◆ Work to be completed:
Leave out the pictures; transcribe all else exactly.

◆ Given material:
___
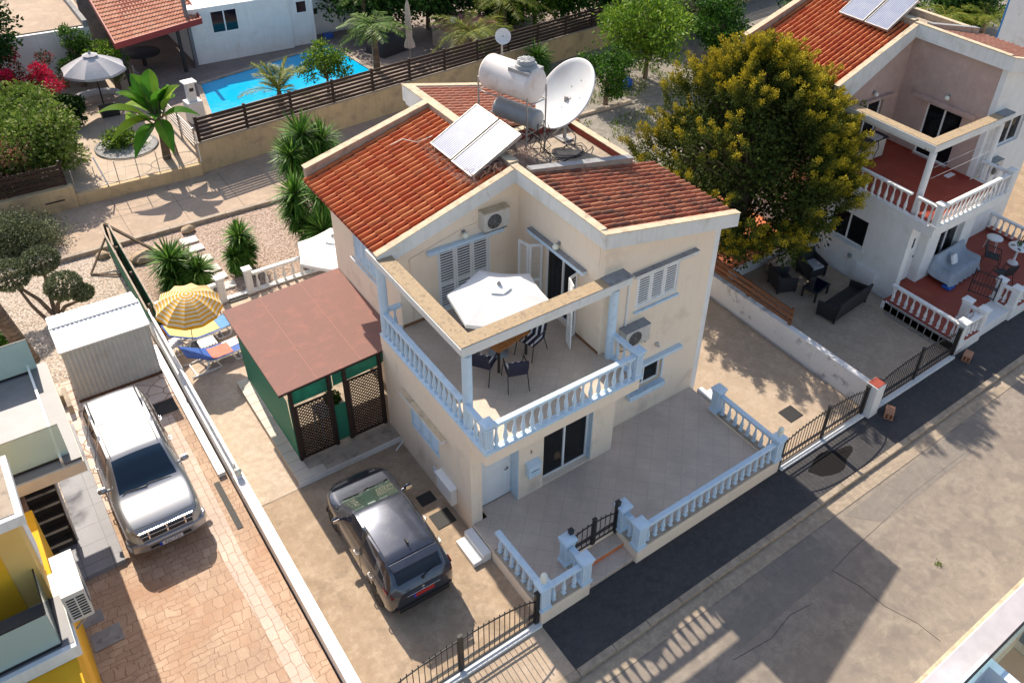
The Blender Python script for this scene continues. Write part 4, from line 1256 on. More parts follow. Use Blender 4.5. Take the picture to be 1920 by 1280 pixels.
# clay blocks on the pavement
for (x, y, rz, lab) in ((12.35, -3.42, .5, 'clay block lying on the pavement by the white wall end'), (16.72, -3.30, .3, 'clay block lying on the pavement by the white villa')):
    t = thing('clay_block', lab, 'block', (x, y, -.4), rz, 'clay blocks on the pavement')
    m = MB(); w, d, h = .40, .26, .22
    m.box(-w / 2, -d / 2, 0, w / 2, -d / 2 + .03, h); m.box(-w / 2, d / 2 - .03, 0, w / 2, d / 2, h); m.box(-w / 2, -d / 2 + .03, 0, w / 2, d / 2 - .03, .03); m.box(-w / 2, -d / 2 + .03, h - .03, w / 2, d / 2 - .03, h)
    m.box(-w / 2, -.015, .03, w / 2, .015, h - .03); m.box(-w / 2 + .01, -d / 2 + .03, h / 2 - .01, w / 2 - .01, -.015, h / 2 + .01); m.box(-w / 2 + .01, .015, h / 2 - .01, w / 2 - .01, d / 2 - .03, h / 2 + .01)
    m.build('shell', MT['brick'], t)
# ------------------------------------------------------------------ gazebo
t = thing('gazebo', 'lean-to gazebo with flat maroon felt roof and green netting sides', 'gazebo', (0, 0, 0))
m = MB(); m.box(-2.87, 3.72, -.55, -.002, 8.3, -.105); m.box(0, 4.352, -.55, .598, 8.3, -.105); m.build('platform', MT['conc_tan'], t)
m = MB()
for k in range(12): m.box(-2.87, 3.74 + k * .38, -.1045, -2.50, 4.105 + k * .38, -.099, .3 + .5 * random.random())
for k in range(2): m.box(-2.495, 3.74 + .0 * k, -.1045, -2.3 + .18 * k, 3.90 + .1 * k, -.1005 + .001 * k)
m.build('edge_tiles', MT['tile_step'], t)
MB().box(-2.88, 3.705, -.30, -.003, 3.7195, -.10).build('step_face', MT['white'], t)
m = MB(); m.extr([(-2.79, 4.33, 2.38), (.58, 4.33, 2.54), (.58, 4.33, 2.57), (-2.79, 4.33, 2.41)], (0, 4.0, 0)); roof_ = m.build('roof', MT['maroon'], t)
m = MB()
for xx in (-1.78, -.60): m.bar((xx, 4.335, 2.459 + (xx + 1.78) * .0475), (xx, 8.32, 2.459 + (xx + 1.78) * .0475), .012, .006)
m.build('felt_seam', MT['towel_red'] if False else pm('seam', (.42, .20, .155), None, .9), roof_)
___
◆ Solution:
The Blender Python script for this scene continues. Write part 4, from line 1256 on. More parts follow. Use Blender 4.5. Take the picture to be 1920 by 1280 pixels.
# clay blocks on the pavement
for (x, y, rz, lab) in ((12.35, -3.42, .5, 'clay block lying on the pavement by the white wall end'), (16.72, -3.30, .3, 'clay block lying on the pavement by the white villa')):
    t = thing('clay_block', lab, 'block', (x, y, -.4), rz, 'clay blocks on the pavement')
    m = MB(); w, d, h = .40, .26, .22
    m.box(-w / 2, -d / 2, 0, w / 2, -d / 2 + .03, h); m.box(-w / 2, d / 2 - .03, 0, w / 2, d / 2, h); m.box(-w / 2, -d / 2 + .03, 0, w / 2, d / 2 - .03, .03); m.box(-w / 2, -d / 2 + .03, h - .03, w / 2, d / 2 - .03, h)
    m.box(-w / 2, -.015, .03, w / 2, .015, h - .03); m.box(-w / 2 + .01, -d / 2 + .03, h / 2 - .01, w / 2 - .01, -.015, h / 2 + .01); m.box(-w / 2 + .01, .015, h / 2 - .01, w / 2 - .01, d / 2 - .03, h / 2 + .01)
    m.build('shell', MT['brick'], t)
# ------------------------------------------------------------------ gazebo
t = thing('gazebo', 'lean-to gazebo with flat maroon felt roof and green netting sides', 'gazebo', (0, 0, 0))
m = MB(); m.box(-2.87, 3.72, -.55, -.002, 8.3, -.105); m.box(0, 4.352, -.55, .598, 8.3, -.105); m.build('platform', MT['conc_tan'], t)
m = MB()
for k in range(12): m.box(-2.87, 3.74 + k * .38, -.1045, -2.50, 4.105 + k * .38, -.099, .3 + .5 * random.random())
for k in range(2): m.box(-2.495, 3.74 + .0 * k, -.1045, -2.3 + .18 * k, 3.90 + .1 * k, -.1005 + .001 * k)
m.build('edge_tiles', MT['tile_step'], t)
MB().box(-2.88, 3.705, -.30, -.003, 3.7195, -.10).build('step_face', MT['white'], t)
m = MB(); m.extr([(-2.79, 4.33, 2.38), (.58, 4.33, 2.54), (.58, 4.33, 2.57), (-2.79, 4.33, 2.41)], (0, 4.0, 0)); roof_ = m.build('roof', MT['maroon'], t)
m = MB()
for xx in (-1.78, -.60): m.bar((xx, 4.335, 2.459 + (xx + 1.78) * .0475), (xx, 8.32, 2.459 + (xx + 1.78) * .0475), .012, .006)
m.build('felt_seam', MT['towel_red'] if False else pm('seam', (.42, .20, .155), None, .9), roof_)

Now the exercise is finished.